What the task requires.
Look through the data below. Collect every line where the word "pixels" occurs.

++++ Dataset excerpts

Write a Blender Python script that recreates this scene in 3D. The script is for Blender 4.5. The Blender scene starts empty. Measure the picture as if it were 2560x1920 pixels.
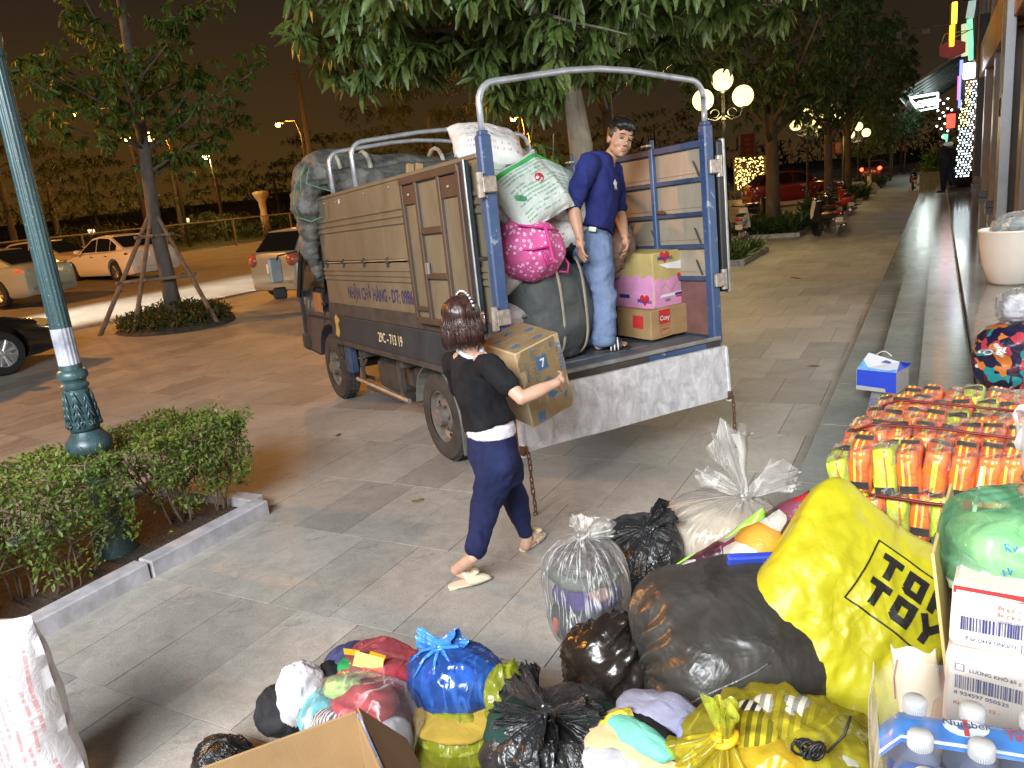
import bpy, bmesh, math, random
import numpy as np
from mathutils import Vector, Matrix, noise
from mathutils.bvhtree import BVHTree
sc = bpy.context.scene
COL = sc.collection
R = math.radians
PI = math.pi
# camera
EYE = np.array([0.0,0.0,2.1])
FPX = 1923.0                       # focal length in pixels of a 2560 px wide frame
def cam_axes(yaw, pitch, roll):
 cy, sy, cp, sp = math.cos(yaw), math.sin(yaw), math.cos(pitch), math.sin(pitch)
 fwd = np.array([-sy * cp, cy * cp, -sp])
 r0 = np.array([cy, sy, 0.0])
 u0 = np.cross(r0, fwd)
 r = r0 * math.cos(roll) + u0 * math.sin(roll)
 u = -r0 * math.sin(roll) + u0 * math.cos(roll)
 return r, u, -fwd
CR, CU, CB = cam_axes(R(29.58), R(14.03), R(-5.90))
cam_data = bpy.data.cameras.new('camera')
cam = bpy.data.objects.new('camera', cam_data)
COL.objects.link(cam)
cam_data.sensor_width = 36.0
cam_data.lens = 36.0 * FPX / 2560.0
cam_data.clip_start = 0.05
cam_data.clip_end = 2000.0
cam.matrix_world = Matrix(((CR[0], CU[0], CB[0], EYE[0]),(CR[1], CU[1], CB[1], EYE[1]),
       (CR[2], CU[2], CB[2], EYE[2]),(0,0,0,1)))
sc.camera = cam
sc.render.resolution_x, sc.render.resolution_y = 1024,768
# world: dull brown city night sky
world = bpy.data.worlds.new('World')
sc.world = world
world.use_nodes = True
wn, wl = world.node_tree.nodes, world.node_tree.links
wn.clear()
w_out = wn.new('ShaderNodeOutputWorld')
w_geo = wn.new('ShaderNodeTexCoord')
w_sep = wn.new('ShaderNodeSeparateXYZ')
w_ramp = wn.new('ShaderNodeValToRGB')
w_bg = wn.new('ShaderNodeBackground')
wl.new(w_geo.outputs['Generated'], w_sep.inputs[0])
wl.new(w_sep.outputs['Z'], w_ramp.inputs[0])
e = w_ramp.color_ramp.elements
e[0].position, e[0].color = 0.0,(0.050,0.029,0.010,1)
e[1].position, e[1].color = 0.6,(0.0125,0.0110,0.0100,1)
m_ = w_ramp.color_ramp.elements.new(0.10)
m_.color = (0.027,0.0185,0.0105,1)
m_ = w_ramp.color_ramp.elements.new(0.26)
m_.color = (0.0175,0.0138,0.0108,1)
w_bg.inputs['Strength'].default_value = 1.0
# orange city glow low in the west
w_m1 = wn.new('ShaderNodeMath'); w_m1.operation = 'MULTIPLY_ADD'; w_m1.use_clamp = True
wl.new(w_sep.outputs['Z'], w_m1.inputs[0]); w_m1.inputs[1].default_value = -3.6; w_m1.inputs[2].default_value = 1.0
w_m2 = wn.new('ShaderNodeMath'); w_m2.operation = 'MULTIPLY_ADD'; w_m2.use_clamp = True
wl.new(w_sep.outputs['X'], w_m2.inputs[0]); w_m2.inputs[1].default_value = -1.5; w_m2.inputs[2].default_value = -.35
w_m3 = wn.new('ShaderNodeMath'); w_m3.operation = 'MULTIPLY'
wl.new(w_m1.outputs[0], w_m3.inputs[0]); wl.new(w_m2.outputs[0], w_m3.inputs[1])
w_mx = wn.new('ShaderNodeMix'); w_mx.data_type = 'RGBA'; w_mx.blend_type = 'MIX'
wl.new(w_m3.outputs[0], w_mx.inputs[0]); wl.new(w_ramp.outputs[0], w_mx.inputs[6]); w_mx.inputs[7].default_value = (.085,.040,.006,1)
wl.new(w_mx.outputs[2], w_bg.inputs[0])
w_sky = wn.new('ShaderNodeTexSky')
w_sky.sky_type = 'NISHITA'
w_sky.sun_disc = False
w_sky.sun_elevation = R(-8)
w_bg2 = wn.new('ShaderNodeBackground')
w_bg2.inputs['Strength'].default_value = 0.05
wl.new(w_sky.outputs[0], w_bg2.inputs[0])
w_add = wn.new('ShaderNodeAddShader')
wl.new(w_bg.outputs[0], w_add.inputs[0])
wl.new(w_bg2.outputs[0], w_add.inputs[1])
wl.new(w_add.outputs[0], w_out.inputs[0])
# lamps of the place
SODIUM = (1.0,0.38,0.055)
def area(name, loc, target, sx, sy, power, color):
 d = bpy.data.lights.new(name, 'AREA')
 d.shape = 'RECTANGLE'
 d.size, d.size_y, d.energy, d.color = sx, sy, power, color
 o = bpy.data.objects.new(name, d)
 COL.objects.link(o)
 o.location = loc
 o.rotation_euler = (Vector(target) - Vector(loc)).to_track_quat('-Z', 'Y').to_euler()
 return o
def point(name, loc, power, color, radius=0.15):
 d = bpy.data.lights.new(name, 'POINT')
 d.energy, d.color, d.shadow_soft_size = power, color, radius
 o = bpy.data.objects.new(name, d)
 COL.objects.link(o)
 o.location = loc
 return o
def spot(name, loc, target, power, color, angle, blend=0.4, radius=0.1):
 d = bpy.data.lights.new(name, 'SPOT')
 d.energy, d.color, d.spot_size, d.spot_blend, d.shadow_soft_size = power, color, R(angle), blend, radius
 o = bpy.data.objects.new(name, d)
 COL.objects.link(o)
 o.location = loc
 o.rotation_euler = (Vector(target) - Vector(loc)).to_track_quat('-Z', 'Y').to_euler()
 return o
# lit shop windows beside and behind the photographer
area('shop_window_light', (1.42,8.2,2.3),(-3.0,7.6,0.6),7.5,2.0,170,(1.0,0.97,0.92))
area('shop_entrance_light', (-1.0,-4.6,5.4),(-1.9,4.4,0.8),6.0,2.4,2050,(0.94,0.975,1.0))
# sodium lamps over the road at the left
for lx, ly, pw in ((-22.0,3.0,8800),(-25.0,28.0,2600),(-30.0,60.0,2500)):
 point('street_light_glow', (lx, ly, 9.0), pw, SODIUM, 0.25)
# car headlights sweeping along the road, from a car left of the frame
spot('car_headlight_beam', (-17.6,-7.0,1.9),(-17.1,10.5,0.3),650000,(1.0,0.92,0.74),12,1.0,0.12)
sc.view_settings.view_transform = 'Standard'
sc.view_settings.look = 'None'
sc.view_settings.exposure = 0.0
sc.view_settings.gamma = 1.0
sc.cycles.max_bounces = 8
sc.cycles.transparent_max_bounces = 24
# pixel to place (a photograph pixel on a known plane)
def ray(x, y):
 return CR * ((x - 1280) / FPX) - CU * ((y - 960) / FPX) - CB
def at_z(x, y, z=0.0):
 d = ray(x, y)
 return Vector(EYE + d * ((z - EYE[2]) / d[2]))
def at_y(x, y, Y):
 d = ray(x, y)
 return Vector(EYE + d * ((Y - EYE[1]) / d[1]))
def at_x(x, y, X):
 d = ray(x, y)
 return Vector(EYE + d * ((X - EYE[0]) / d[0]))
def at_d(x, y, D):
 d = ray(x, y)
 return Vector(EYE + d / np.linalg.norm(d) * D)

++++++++
++++ Dataset excerpts

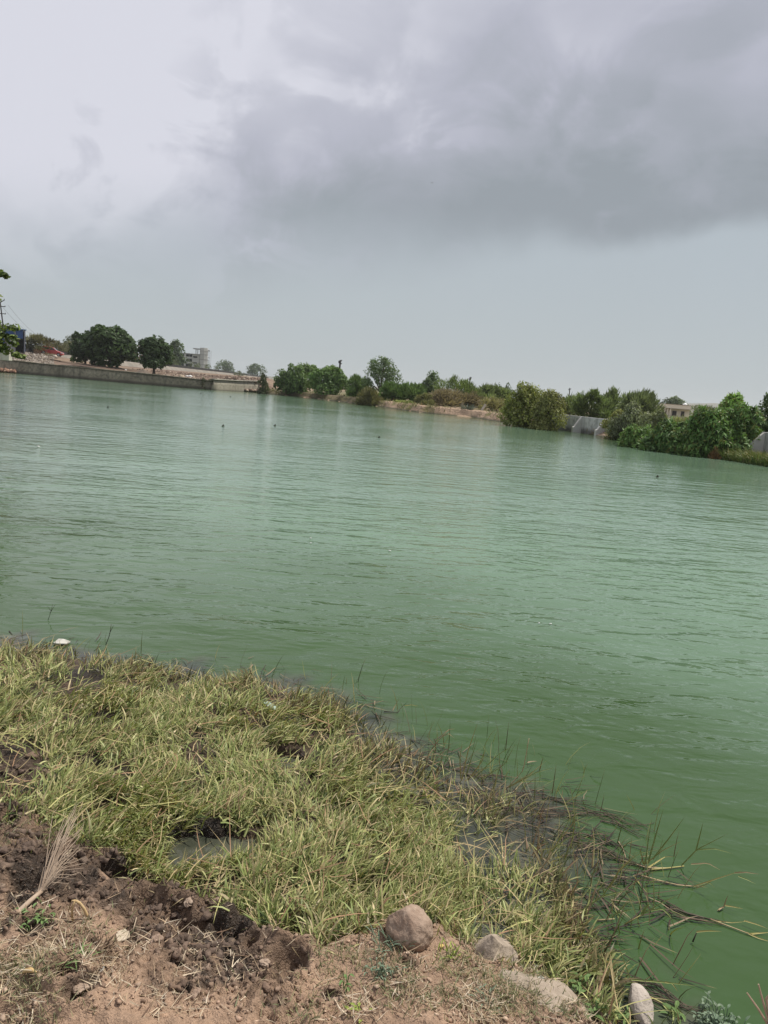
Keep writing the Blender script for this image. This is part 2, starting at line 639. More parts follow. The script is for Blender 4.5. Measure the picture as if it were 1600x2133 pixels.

++++++++
++++ Dataset excerpts

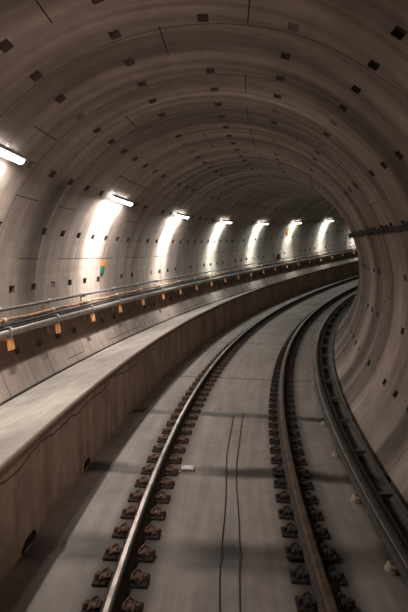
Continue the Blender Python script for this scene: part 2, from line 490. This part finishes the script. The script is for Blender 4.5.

++++++++

Task answer.
Write a Blender Python script that recreates this scene in 3D. The script is for Blender 4.5. The Blender scene starts empty. Measure the picture as if it were 2560x1920 pixels.
FPX = 1923.0                       # focal length in pixels of a 2560 px wide frame
Keep writing the Blender script for this image. This is part 2, starting at line 639. More parts follow. The script is for Blender 4.5. Measure the picture as if it were 1600x2133 pixels.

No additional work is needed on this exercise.